I would agree that this is an "error" in evaluating the effects of the supertweeter in an objective sense in that the variable is not fully isolated.

I disagree that this "error" means that reports of system improvements through the use of supertweeters are to be dismissed. Whether somebody thinks something is a subjective improvement is ultimately their own personal taste. It does not require scientific affirmation or the approval of anybody else, no matter what that person's level of expertise is. If I like the colour blue, it doesn't really matter what colour you like, or who you are, or what you're an expert in, if anything at all.

The final comment of Mr Collom's, which I've already quoted, is: "It is not surprising that audio professionals dismiss such published subjective results, which often seem to be produced in support of media and equipment marketing".

This appears to place Mr. Colloms in the camp of the objectivists, those who think that if it can't be measured, it doesn't exist. Or the corollary: if it measures the same, it sounds the same. Many people would have difficulty with this.

Like some of the other posters on this thread, I also have a doctorate. My field of expertise is in the social sciences. Unlike the pure scienctists who work with test tubes and heavily controlled experiments, I have a rather healthy regard for the human variable.

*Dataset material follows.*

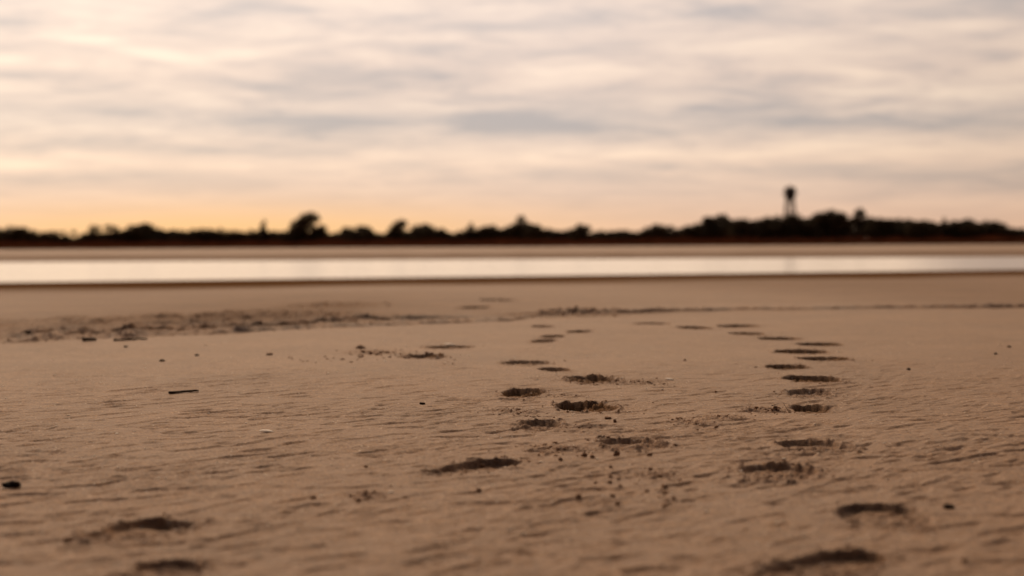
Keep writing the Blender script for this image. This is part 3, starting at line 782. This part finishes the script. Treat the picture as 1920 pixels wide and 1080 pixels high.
cl = M(nt, 'ADD', M(nt, 'MULTIPLY', cl, 0.75), M(nt, 'MULTIPLY', M(nt, 'SUBTRACT', noise(nt, wv_.outputs[0], 1.0, 5, 0.62, 0.5), 0.5), 1.5))
cl = M(nt, 'MULTIPLY', cl, M(nt, 'MINIMUM', M(nt, 'ADD', M(nt, 'MULTIPLY', el, 0.18), 0.12), 1.0))
def streak(px, py, hw, hh, amp, slope=0.0):
    global cl
    cl = M(nt, 'ADD', cl, M(nt, 'MULTIPLY', gauss((px - 960) / 46.55, (hor(px) - py) / 46.55, hw / 46.55, hh / 46.55, -slope), amp * 1.2))
for s_ in ((290, 112, 130, 12, .60, .17), (490, 153, 60, 11, .30, .03), (40, 135, 55, 9, .30, 0), (505, 40, 110, 34, -.26, 0), (700, 10, 120, 12, .16, 0), (1460, 132, 70, 9, .24, .03), (1600, 150, 60, 11, .2, .05),
           (1780, 190, 160, 14, .26, .06), (1900, 132, 40, 14, .34, 0), (1840, 78, 70, 14, .26, .1), (50, 312, 230, 16, .30, -.02), (1350, 285, 340, 18, .20, -.02), (1000, 290, 160, 14, .16, 0),
           (1560, 236, 460, 17, -.34, .01), (1000, 235, 240, 24, -.28, .02), (560, 236, 260, 22, -.22, 0), (170, 182, 130, 12, -.30, -.12), (320, 283, 260, 12, -.28, .02), (660, 160, 200, 24, -.18, 0),
           (1860, 20, 130, 40, -.34, 0), (1800, 118, 180, 22, -.18, .05), (1300, 325, 420, 16, -.18, 0), (1850, 345, 200, 22, -.24, 0), (420, 345, 420, 14, -.14, 0)):
    streak(*s_)
c01 = M(nt, 'ADD', M(nt, 'MULTIPLY', cl, 1.0), 0.5)
tint = ramp(nt, c01, [(0.0, (0.64, 0.67, 0.77)), (0.5, (0.97, 0.92, 0.945)), (1.0, (1.24, 1.17, 1.13))])
skyc = mix(nt, 1.0, base, tint, 'MULTIPLY')
# orange glow low over the sun, right side duller
glow = gauss(-12, 0.45, 14, 1.15)
skyc = mix(nt, M(nt, 'MULTIPLY', glow, 0.95), skyc, (1.06, 0.62, 0.27))
low = M(nt, 'EXPONENT', M(nt, 'MULTIPLY', M(nt, 'MAXIMUM', el, 0.0), -0.30))
rd = M(nt, 'MULTIPLY', M(nt, 'MINIMUM', M(nt, 'MAXIMUM', M(nt, 'MULTIPLY', M(nt, 'ADD', az, -2.0), 1 / 18.0), 0.0), 1.0), 0.5)
skyc = mix(nt, rd, skyc, mix(nt, 1.0, skyc, (0.70, 0.66, 0.60), 'MULTIPLY'))
# brightest over the hidden sun, above the frame; the sky behind is dim
back = nt.nodes.new('ShaderNodeMapRange'); back.interpolation_type = 'SMOOTHSTEP'
link(nt, dy_, back.inputs[0]); back.inputs[1].default_value = -0.30; back.inputs[2].default_value = 0.75; back.inputs[3].default_value = 0.06; back.inputs[4].default_value = 1.0
boost = M(nt, 'ADD', 0.97, M(nt, 'MULTIPLY', gauss(SUN_AZ, 40, 62, 13.5), 3.2))
k_ = M(nt, 'MULTIPLY', back.outputs[0], boost)
skyc = mix(nt, M(nt, 'SUBTRACT', 1.0, back.outputs[0]), skyc, (0.42, 0.47, 0.60))
kk = nt.nodes.new('ShaderNodeVectorMath'); kk.operation = 'SCALE'; link(nt, skyc, kk.inputs[0]); link(nt, k_, kk.inputs['Scale'])
clear = nt.nodes.new('ShaderNodeVectorMath'); clear.operation = 'SCALE'; link(nt, sky.outputs[0], clear.inputs[0]); clear.inputs['Scale'].default_value = 0.06
skymix = mix(nt, 0.96, clear.outputs[0], kk.outputs[0])
link(nt, skymix, bg.inputs[0]); bg.inputs[1].default_value = 1.0
w.cycles.sampling_method = 'MANUAL'; w.cycles.sample_map_resolution = 1024

sd = bpy.data.lights.new('sun', 'SUN'); sun = bpy.data.objects.new('sun', sd); COL.objects.link(sun)
sd.energy = 0.75; sd.angle = R(80); sd.color = (1.0, 0.74, 0.48)
sv = Vector((math.sin(R(SUN_AZ)) * math.cos(R(SUN_EL)), math.cos(R(SUN_AZ)) * math.cos(R(SUN_EL)), math.sin(R(SUN_EL))))
sun.rotation_euler = sv.to_track_quat('Z', 'Y').to_euler()

scene.view_settings.view_transform = 'Standard'; scene.view_settings.look = 'None'
scene.view_settings.exposure = 0; scene.view_settings.gamma = 1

They cannot be experimented with in test tubes or in controlled conditions with their prior experiences, attitudes and beliefs wiped clean. (And unlike rats, we don't kill them after they've been experimented on because their experimental experience would affect their performance in furture experiments!) Neither is there full knowledge of their psychology or the physiological basis for their psychology. For a "scientist" to cynically dismiss the effects of such possible variables as being merely in support of media or marketing is rather sad. Many pure scientists appear to forget their training when confronted with the human subject in an open system experiment.

At any rate, to get back to the original post that started the thread, I think the regretable answer to the question is this... A supertweeter may be worth the money you pay for it, or it may not be. It depends on whether you like what it does or not. Nobody else can tell you this. You have to try it for yourself. In this sense it no different than any other change to your system. The financially prudent approach would be to try to audition one before purchasing, if possible.
Tbg>> Frankly sir, I don't give a damn what you think<<

And most rational clear thinking folks believe you don't hear what you think you hear.

Had any auditory work lately?
Markphd, your last paragraph is all that I originally meant to say. Had it not been for the demonstration I heard at CES, I would never have bought the Muratas.

As usual my strong insistence that if you hear a benefit it is all that should influence your purchasing decision has gotten me in trouble with those who say you cannot hear a difference if there is no "conventionally accepted theory" to explain why this should be so. This "orthodoxy" is quite unscientific despite the insistence of those advocating it that it is "good" science. I am not a novice in science as I have explained.

I should also note that I decided at the eleventh hour to get my doctorate in political science rather than psychology although I took all my methods training in psychology and had many more seminars in that field. I am well aware of the mind's "jumping to conclusions" and the influence of saliency on the senses.
BTW - I would add that many ordinary tweeters compress quite badly - yes really - even the ones on five figure speakers. FWIW - I would be more concerned with the quality of the transducers producing the all too audible frequencies between 60 Hz and 12 Khz and in particular the audio quality in the midrange than worrying about the extremes of say a supertweeter.